- _PROMPT_: Copy the data precisely, keeping every character.

- _DATASET SECTION_:
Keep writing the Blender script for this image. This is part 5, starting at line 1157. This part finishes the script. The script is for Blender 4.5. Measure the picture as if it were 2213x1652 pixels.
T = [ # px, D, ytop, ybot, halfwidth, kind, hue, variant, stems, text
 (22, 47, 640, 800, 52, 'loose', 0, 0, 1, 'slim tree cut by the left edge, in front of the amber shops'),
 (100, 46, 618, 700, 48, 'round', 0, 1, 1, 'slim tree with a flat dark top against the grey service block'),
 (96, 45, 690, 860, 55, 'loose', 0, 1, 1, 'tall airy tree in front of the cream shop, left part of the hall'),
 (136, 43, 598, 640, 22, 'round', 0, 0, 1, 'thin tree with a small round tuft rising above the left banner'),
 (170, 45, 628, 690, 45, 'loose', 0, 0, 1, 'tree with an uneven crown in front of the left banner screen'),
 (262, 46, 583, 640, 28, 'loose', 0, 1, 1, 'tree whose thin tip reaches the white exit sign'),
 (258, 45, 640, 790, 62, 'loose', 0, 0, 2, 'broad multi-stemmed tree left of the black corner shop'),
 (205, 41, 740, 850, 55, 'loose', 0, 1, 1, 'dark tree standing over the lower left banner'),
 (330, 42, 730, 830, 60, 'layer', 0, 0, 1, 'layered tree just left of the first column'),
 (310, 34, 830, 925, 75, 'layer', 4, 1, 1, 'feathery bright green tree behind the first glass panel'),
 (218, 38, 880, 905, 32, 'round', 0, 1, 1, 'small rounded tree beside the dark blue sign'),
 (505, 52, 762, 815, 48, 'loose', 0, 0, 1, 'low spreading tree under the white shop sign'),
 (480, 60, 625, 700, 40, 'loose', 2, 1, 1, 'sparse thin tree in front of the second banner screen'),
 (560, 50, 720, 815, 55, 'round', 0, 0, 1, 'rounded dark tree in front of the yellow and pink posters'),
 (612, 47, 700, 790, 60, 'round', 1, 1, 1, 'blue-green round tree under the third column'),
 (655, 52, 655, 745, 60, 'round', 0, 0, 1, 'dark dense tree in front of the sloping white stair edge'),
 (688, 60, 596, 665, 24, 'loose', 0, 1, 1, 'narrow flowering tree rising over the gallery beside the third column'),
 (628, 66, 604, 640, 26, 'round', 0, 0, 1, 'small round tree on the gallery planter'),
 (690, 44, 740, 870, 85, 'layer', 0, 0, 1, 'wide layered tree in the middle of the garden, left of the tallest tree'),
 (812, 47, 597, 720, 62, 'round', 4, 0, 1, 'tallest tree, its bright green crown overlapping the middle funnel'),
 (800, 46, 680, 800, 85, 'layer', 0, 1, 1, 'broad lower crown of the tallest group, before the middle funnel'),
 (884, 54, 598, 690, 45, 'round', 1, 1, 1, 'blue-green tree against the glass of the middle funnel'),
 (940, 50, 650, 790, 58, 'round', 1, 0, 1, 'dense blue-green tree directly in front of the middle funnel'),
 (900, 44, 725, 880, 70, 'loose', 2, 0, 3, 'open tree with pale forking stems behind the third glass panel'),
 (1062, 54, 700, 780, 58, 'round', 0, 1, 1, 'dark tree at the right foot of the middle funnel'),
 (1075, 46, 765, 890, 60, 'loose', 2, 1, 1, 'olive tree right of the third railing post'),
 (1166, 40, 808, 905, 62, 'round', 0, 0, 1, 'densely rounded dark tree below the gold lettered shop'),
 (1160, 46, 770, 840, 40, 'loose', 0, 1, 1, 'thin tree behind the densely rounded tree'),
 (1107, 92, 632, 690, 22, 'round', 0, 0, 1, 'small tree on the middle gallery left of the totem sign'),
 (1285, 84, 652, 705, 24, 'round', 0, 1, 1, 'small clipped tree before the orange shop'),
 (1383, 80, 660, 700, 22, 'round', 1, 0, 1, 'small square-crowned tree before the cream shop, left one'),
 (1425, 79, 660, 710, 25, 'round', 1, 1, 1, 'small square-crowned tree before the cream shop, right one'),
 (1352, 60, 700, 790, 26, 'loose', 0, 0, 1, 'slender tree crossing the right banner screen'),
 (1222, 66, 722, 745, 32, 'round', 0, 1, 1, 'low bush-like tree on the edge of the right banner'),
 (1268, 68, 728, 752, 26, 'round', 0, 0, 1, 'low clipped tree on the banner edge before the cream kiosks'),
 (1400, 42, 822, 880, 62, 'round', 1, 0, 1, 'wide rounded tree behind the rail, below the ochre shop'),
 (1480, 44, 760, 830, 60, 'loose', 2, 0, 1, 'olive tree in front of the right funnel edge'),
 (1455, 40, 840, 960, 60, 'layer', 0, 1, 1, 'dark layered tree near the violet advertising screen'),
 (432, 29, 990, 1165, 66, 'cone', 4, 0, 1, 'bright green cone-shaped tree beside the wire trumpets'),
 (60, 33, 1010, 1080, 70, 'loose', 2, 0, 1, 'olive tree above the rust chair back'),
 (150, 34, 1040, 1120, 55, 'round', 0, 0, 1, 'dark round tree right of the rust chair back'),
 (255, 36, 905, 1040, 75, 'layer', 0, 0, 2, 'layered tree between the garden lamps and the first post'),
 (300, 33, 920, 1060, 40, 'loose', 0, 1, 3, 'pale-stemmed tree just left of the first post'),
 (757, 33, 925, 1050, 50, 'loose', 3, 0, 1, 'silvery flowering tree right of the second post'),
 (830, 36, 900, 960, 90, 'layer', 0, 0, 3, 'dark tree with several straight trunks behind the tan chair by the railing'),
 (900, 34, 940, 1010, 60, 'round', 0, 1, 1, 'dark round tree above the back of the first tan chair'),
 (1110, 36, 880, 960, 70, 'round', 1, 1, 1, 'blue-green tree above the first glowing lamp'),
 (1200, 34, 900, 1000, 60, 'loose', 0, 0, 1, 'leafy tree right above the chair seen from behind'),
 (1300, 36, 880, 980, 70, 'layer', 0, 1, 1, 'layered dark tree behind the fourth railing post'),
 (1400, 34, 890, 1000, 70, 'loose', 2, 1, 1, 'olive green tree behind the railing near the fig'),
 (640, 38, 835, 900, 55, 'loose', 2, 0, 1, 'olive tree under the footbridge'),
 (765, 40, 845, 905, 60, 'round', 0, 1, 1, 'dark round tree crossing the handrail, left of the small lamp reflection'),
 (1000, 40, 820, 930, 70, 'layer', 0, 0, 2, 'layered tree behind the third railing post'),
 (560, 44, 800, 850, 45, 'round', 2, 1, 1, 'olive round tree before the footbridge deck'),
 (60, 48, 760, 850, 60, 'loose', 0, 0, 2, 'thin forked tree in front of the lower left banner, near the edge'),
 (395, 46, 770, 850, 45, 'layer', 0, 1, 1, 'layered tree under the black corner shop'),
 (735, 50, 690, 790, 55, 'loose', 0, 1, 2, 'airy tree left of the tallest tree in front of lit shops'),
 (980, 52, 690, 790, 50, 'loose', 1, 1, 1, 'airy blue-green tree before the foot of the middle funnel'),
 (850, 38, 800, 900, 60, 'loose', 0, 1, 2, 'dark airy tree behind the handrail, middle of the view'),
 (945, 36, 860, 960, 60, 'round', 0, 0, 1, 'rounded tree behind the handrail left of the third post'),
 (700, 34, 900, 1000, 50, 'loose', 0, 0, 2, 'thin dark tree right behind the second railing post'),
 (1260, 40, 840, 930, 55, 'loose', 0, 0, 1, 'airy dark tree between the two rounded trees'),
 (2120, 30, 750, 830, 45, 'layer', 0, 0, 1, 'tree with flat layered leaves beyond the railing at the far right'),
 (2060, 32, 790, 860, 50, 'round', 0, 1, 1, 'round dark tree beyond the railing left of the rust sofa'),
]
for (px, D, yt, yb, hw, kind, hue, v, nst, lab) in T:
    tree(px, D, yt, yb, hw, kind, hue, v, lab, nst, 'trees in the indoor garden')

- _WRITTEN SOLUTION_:
Keep writing the Blender script for this image. This is part 5, starting at line 1157. This part finishes the script. The script is for Blender 4.5. Measure the picture as if it were 2213x1652 pixels.
T = [ # px, D, ytop, ybot, halfwidth, kind, hue, variant, stems, text
 (22, 47, 640, 800, 52, 'loose', 0, 0, 1, 'slim tree cut by the left edge, in front of the amber shops'),
 (100, 46, 618, 700, 48, 'round', 0, 1, 1, 'slim tree with a flat dark top against the grey service block'),
 (96, 45, 690, 860, 55, 'loose', 0, 1, 1, 'tall airy tree in front of the cream shop, left part of the hall'),
 (136, 43, 598, 640, 22, 'round', 0, 0, 1, 'thin tree with a small round tuft rising above the left banner'),
 (170, 45, 628, 690, 45, 'loose', 0, 0, 1, 'tree with an uneven crown in front of the left banner screen'),
 (262, 46, 583, 640, 28, 'loose', 0, 1, 1, 'tree whose thin tip reaches the white exit sign'),
 (258, 45, 640, 790, 62, 'loose', 0, 0, 2, 'broad multi-stemmed tree left of the black corner shop'),
 (205, 41, 740, 850, 55, 'loose', 0, 1, 1, 'dark tree standing over the lower left banner'),
 (330, 42, 730, 830, 60, 'layer', 0, 0, 1, 'layered tree just left of the first column'),
 (310, 34, 830, 925, 75, 'layer', 4, 1, 1, 'feathery bright green tree behind the first glass panel'),
 (218, 38, 880, 905, 32, 'round', 0, 1, 1, 'small rounded tree beside the dark blue sign'),
 (505, 52, 762, 815, 48, 'loose', 0, 0, 1, 'low spreading tree under the white shop sign'),
 (480, 60, 625, 700, 40, 'loose', 2, 1, 1, 'sparse thin tree in front of the second banner screen'),
 (560, 50, 720, 815, 55, 'round', 0, 0, 1, 'rounded dark tree in front of the yellow and pink posters'),
 (612, 47, 700, 790, 60, 'round', 1, 1, 1, 'blue-green round tree under the third column'),
 (655, 52, 655, 745, 60, 'round', 0, 0, 1, 'dark dense tree in front of the sloping white stair edge'),
 (688, 60, 596, 665, 24, 'loose', 0, 1, 1, 'narrow flowering tree rising over the gallery beside the third column'),
 (628, 66, 604, 640, 26, 'round', 0, 0, 1, 'small round tree on the gallery planter'),
 (690, 44, 740, 870, 85, 'layer', 0, 0, 1, 'wide layered tree in the middle of the garden, left of the tallest tree'),
 (812, 47, 597, 720, 62, 'round', 4, 0, 1, 'tallest tree, its bright green crown overlapping the middle funnel'),
 (800, 46, 680, 800, 85, 'layer', 0, 1, 1, 'broad lower crown of the tallest group, before the middle funnel'),
 (884, 54, 598, 690, 45, 'round', 1, 1, 1, 'blue-green tree against the glass of the middle funnel'),
 (940, 50, 650, 790, 58, 'round', 1, 0, 1, 'dense blue-green tree directly in front of the middle funnel'),
 (900, 44, 725, 880, 70, 'loose', 2, 0, 3, 'open tree with pale forking stems behind the third glass panel'),
 (1062, 54, 700, 780, 58, 'round', 0, 1, 1, 'dark tree at the right foot of the middle funnel'),
 (1075, 46, 765, 890, 60, 'loose', 2, 1, 1, 'olive tree right of the third railing post'),
 (1166, 40, 808, 905, 62, 'round', 0, 0, 1, 'densely rounded dark tree below the gold lettered shop'),
 (1160, 46, 770, 840, 40, 'loose', 0, 1, 1, 'thin tree behind the densely rounded tree'),
 (1107, 92, 632, 690, 22, 'round', 0, 0, 1, 'small tree on the middle gallery left of the totem sign'),
 (1285, 84, 652, 705, 24, 'round', 0, 1, 1, 'small clipped tree before the orange shop'),
 (1383, 80, 660, 700, 22, 'round', 1, 0, 1, 'small square-crowned tree before the cream shop, left one'),
 (1425, 79, 660, 710, 25, 'round', 1, 1, 1, 'small square-crowned tree before the cream shop, right one'),
 (1352, 60, 700, 790, 26, 'loose', 0, 0, 1, 'slender tree crossing the right banner screen'),
 (1222, 66, 722, 745, 32, 'round', 0, 1, 1, 'low bush-like tree on the edge of the right banner'),
 (1268, 68, 728, 752, 26, 'round', 0, 0, 1, 'low clipped tree on the banner edge before the cream kiosks'),
 (1400, 42, 822, 880, 62, 'round', 1, 0, 1, 'wide rounded tree behind the rail, below the ochre shop'),
 (1480, 44, 760, 830, 60, 'loose', 2, 0, 1, 'olive tree in front of the right funnel edge'),
 (1455, 40, 840, 960, 60, 'layer', 0, 1, 1, 'dark layered tree near the violet advertising screen'),
 (432, 29, 990, 1165, 66, 'cone', 4, 0, 1, 'bright green cone-shaped tree beside the wire trumpets'),
 (60, 33, 1010, 1080, 70, 'loose', 2, 0, 1, 'olive tree above the rust chair back'),
 (150, 34, 1040, 1120, 55, 'round', 0, 0, 1, 'dark round tree right of the rust chair back'),
 (255, 36, 905, 1040, 75, 'layer', 0, 0, 2, 'layered tree between the garden lamps and the first post'),
 (300, 33, 920, 1060, 40, 'loose', 0, 1, 3, 'pale-stemmed tree just left of the first post'),
 (757, 33, 925, 1050, 50, 'loose', 3, 0, 1, 'silvery flowering tree right of the second post'),
 (830, 36, 900, 960, 90, 'layer', 0, 0, 3, 'dark tree with several straight trunks behind the tan chair by the railing'),
 (900, 34, 940, 1010, 60, 'round', 0, 1, 1, 'dark round tree above the back of the first tan chair'),
 (1110, 36, 880, 960, 70, 'round', 1, 1, 1, 'blue-green tree above the first glowing lamp'),
 (1200, 34, 900, 1000, 60, 'loose', 0, 0, 1, 'leafy tree right above the chair seen from behind'),
 (1300, 36, 880, 980, 70, 'layer', 0, 1, 1, 'layered dark tree behind the fourth railing post'),
 (1400, 34, 890, 1000, 70, 'loose', 2, 1, 1, 'olive green tree behind the railing near the fig'),
 (640, 38, 835, 900, 55, 'loose', 2, 0, 1, 'olive tree under the footbridge'),
 (765, 40, 845, 905, 60, 'round', 0, 1, 1, 'dark round tree crossing the handrail, left of the small lamp reflection'),
 (1000, 40, 820, 930, 70, 'layer', 0, 0, 2, 'layered tree behind the third railing post'),
 (560, 44, 800, 850, 45, 'round', 2, 1, 1, 'olive round tree before the footbridge deck'),
 (60, 48, 760, 850, 60, 'loose', 0, 0, 2, 'thin forked tree in front of the lower left banner, near the edge'),
 (395, 46, 770, 850, 45, 'layer', 0, 1, 1, 'layered tree under the black corner shop'),
 (735, 50, 690, 790, 55, 'loose', 0, 1, 2, 'airy tree left of the tallest tree in front of lit shops'),
 (980, 52, 690, 790, 50, 'loose', 1, 1, 1, 'airy blue-green tree before the foot of the middle funnel'),
 (850, 38, 800, 900, 60, 'loose', 0, 1, 2, 'dark airy tree behind the handrail, middle of the view'),
 (945, 36, 860, 960, 60, 'round', 0, 0, 1, 'rounded tree behind the handrail left of the third post'),
 (700, 34, 900, 1000, 50, 'loose', 0, 0, 2, 'thin dark tree right behind the second railing post'),
 (1260, 40, 840, 930, 55, 'loose', 0, 0, 1, 'airy dark tree between the two rounded trees'),
 (2120, 30, 750, 830, 45, 'layer', 0, 0, 1, 'tree with flat layered leaves beyond the railing at the far right'),
 (2060, 32, 790, 860, 50, 'round', 0, 1, 1, 'round dark tree beyond the railing left of the rust sofa'),
]
for (px, D, yt, yb, hw, kind, hue, v, nst, lab) in T:
    tree(px, D, yt, yb, hw, kind, hue, v, lab, nst, 'trees in the indoor garden')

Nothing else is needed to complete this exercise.